I also just realized that my father was using the same gas mower that we have always had! This thing is a relic and if my memory serves me correctly, never really worked all that well to begin with. Apparently, last week, my dad attempted, stupidly, to mow the lawn despite his condition. Well, he fell down a couple of times trying to pull-start the engine.

Since those falls, my mom suggested that she be the one to do this chore (no one consulted me with this decision, of course). My cousin had an electric mower and brought it over and instructed my mom in the finer points of lawn care.

Imagine my surprise pulling into my driveway and seeing my mom, with her arthritic knees, dragging the machine around in curvy attempts at straight lines and trying not to run over the cord. I saw my dad, supervising the lesson, clearly laughing on the inside at the thought of an electric lawnmower. As far as my dad was concerned, each blade of grass was made of titanium requiring mega-horsepower and a wake of burning oil billowing behind him.

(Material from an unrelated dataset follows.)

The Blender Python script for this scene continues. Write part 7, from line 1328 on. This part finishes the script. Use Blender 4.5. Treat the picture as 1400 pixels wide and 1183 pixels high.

But, that moment, coupled with an ever-increasing number of moments, stabs me in the heart with the realization that our lives are changing and we are slowly accommodating. The status quo is no longer. At 78, my father can no longer mow the lawn. He cannot make it into the basement to HIS tool bench that at most I have been allowed to borrow from his collection of 15 hammers. He did not help me install the AC in his dining room yesterday and when I needed a saw to cut a strip of wood and I could not find one. I asked him and he wrote down precisely where 7 of his rusty old saws were hanging. His role has changed in just a few short months from the man who could build shelves using scraps of wood; no shelf matching the one above it and no 90 degree angels to be found anywhere. The man who nurtured each tomato to perfect ripeness, no longer notices the weeds have overtaken the garden and we can no longer determine where the basil lives.

As we all watched and laughed at the bittersweet image of my mom mowing the lawn, while my father relinquished control for the first time in his life, I stopped smiling and began to cry.